122 DR. BABASAHEB AMBEDKAR : WRITINGS AND SPEECHES
Provinces also has not been made clear by them. Or, is it that they believed in the principle of Linguistic Provinces but hurried to disavow it when they realized that the admission of the principle involves the surrender of Bombay to Maharashtra. It is perhaps one of these cases where a person not finding argument limited to his purpose is forced to resort to an argument which proves more than he is anxious to allow. I am, however, prepared to examine the substance of their argument.
- Prof. Dantwala relies upon Lord Acton and quotes the following passage from his Essay on Nationality printed in his well-known book The History of Freedom and Other Essays in support of his own view against Linguistic Provinces. The quotation reads as follows :
“The combination of various nations in one State is a necessary condition of civilized life as the combination of men in society.”
- I am sorry to say that this quotation completely misrepresents Lord Acton. The quotation is only a few opening lines of a big passage. The full passage reads as follows :
“The combination of different nations in one State is as necessary a condition of civilized life as the combination of men in society. Inferior races are raised by living in political union with races intellectually superior. Exhausting and decaying nations are revived by the contact of younger vitality. Nations in which the elements of organization and the capacity for Government have been lost, either through the demoralizing influence of despotism or the disintegrating action of democracy, are restored and educated a new under the discipline of a stronger and less corrupted race. This fertilizing and regenerating process can only be obtained by living under one Government. It is in the cauldron of the State that the fusion takes place by which the vigour, the knowledge and the capacity of one portion of mankind may be communicated to another.’’

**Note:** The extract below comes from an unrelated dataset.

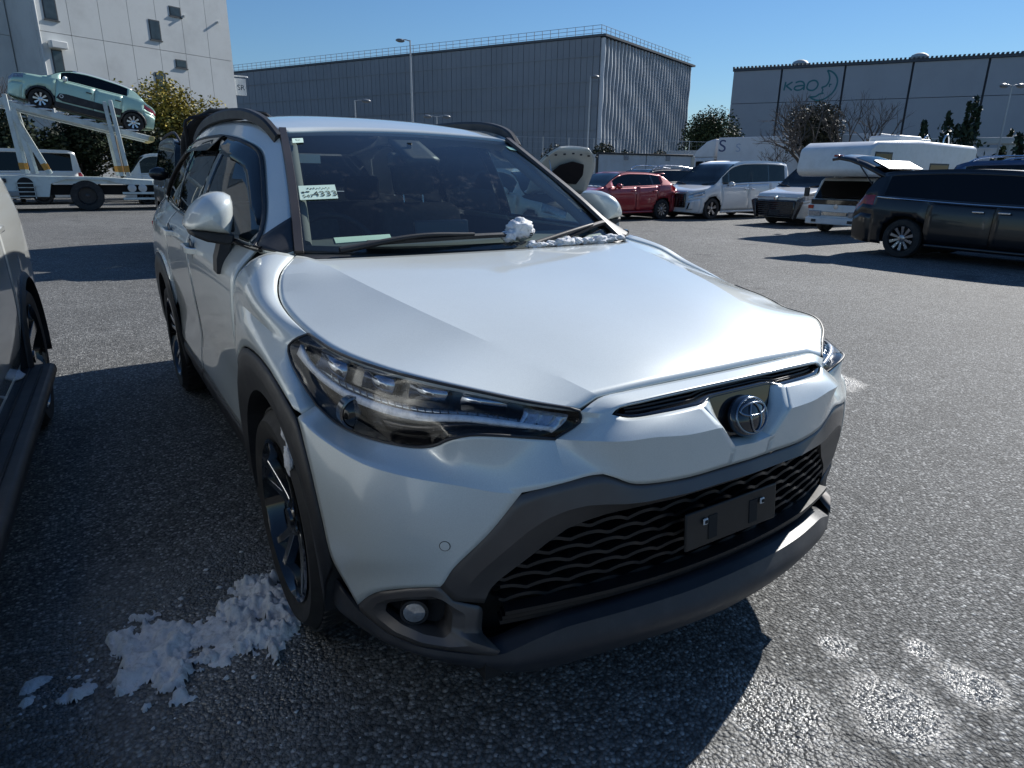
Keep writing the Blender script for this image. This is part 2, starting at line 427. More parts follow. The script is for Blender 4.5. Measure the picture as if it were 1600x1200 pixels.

- Why Prof. Dantwala left out the rest of the passage, it is difficult to understand. I am not suggesting that it is a deliberate case of suppresio veri and suggestio falsi. The fact is that it does misrepresent Lord Acton. Why has the Professor relied upon this passage, I do not understand. It is quite obvious that if the inferior races are placed in common with the superior races, the inferior races may improve. But the question is, who is inferior or who is superior. Are the Gujarathis inferior to Maharashtrians? Or are the Maharashtrians inferior to Gujarathis ? Secondly, what is the channel of cummunion between Gujarathis and Maharashtrians which can assure the fusion of the two ? Prof. Dantwala has not considered the question. He found a sentence in Lord Acton’s Essay and jumped at it for he could find nothing else to support his case. The point is that there is nothing in the passage which has any relevance to the principle involved in the question of Linguistic Province.